How has farming changed in the United States?

In the 1700s, English farmers settled in New England villages; Dutch, German, Swedish, Scotch-Irish, and English farmers settled on Middle Colony farmsteads; English and some French farmers settled on plantations in tidewater and on isolated Southern Colony farmsteads in Piedmont; Spanish immigrants, mostly indentured servants, settled the Southwest and California. Farmers endured a rough pioneer life while adapting to their new environments, and by the 1800s small family farms grew and sold crops such as wheat, cotton, corn, and rice. But the work was hard and slow going: In 1830, it took 250 to 300 hours of labor to produce 100 bushels (5 acres) of wheat with very basic tools. The growth of farming brought many labor-saving devices to nineteenth- and early-twentieth-century farm life, including reaping and threshing machines, which replaced work done by hand. Today, with modern methods of agriculture that include complex machinery, scientific breeding, and chemical pesticides, farms require far fewer workers.

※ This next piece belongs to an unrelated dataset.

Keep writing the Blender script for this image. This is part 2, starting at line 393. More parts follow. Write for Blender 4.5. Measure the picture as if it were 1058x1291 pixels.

Before the Industrial Revolution (beginning in the 1800s in the United States), most people lived and worked on farms. In 1935, there were 6.8 million farms in the United States, and the average farmer produced enough food each year to feed about 20 people. In 2007, the number of farms was down to about 2.2 million, yet the average U.S. farmer produced enough food to feed almost 130 people. Average farm size in 1935 was smaller than it is today, about 155 acres (63 hectares) compared to about 446 acres (180 hectares) today.